Religion is not a set of solutions to known problems, but a new dimension of the universe. The religious man lives among realities that the secular man ignores.

To believe that science is enough is the most naïve of superstitions.

The modern aberration consists in believing that the only thing that is real is what the vulgar soul perceives.

There is no stupid idea which modern man is not capable of believing, as long as he avoids believing in Christ.

By unmasking a truth, one encounters a Christian face.

There was never any conflict between reason and faith, but between two faiths.

The believer knows how to doubt; the unbeliever does not know how to believe.

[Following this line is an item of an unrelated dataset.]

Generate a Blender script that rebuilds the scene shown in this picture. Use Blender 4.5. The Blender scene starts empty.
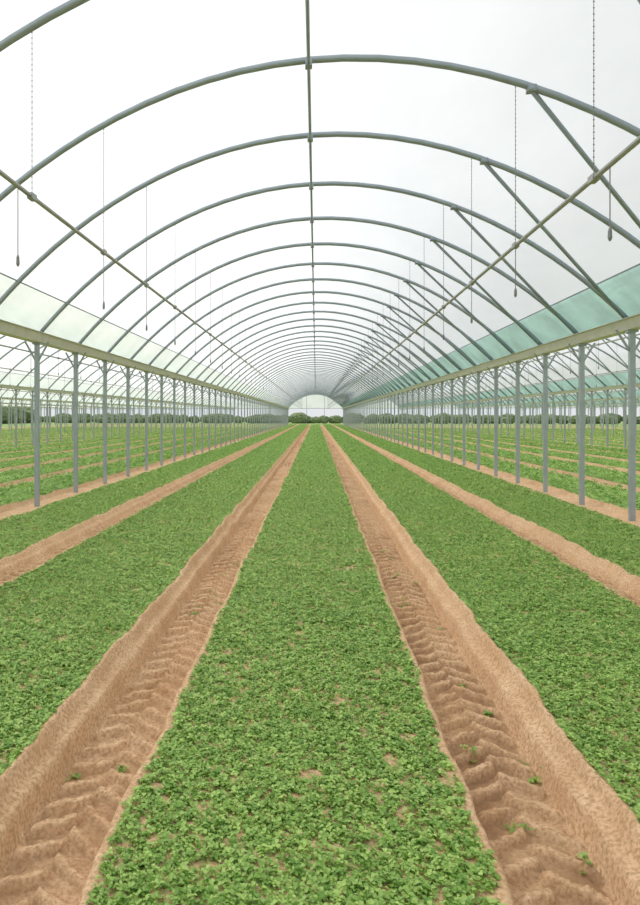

When their religious depth disappears, things are reduced to a surface without thickness, where nothing shows through.

Now back to where we were: a cosmos -- any cosmos, AKA ordered totality -- is a field of relations, and this field is always interior or it simply cannot be. This then leads to the principle that

The higher the status of the being with with an interior, that is, the more expansive and comprehensive its power to enter into relations is, the broader and more multidimensioned is the field of relations associated with it; alternatively expressed, the higher the being stands in the hierarchy of reality, the larger its world and the greater its status.

The human person is objectively higher than a rock because his interior is more expansive, comprehensive, multidimensional, and densely related. I know what you're thinking, but Joe Biden is the exception that proves the rule: we're talking about man as such, not such-and-such a rockheaded man.

This whole line of inquiry is dense with further implications, but that's enough for today.

2 comments:

julie said...

"Relations in the genuine sense are formed from the inside-out; relations are only possible where there is an interior."

It's funny, I suspect that many would struggle with the idea - beyond a surface-level understanding - of man as relational. Surface is easy, and a plenty of people seem to be interested in just that and little more. Interior, that's a different story.

Gagdad Bob said...

Social animals because a social God.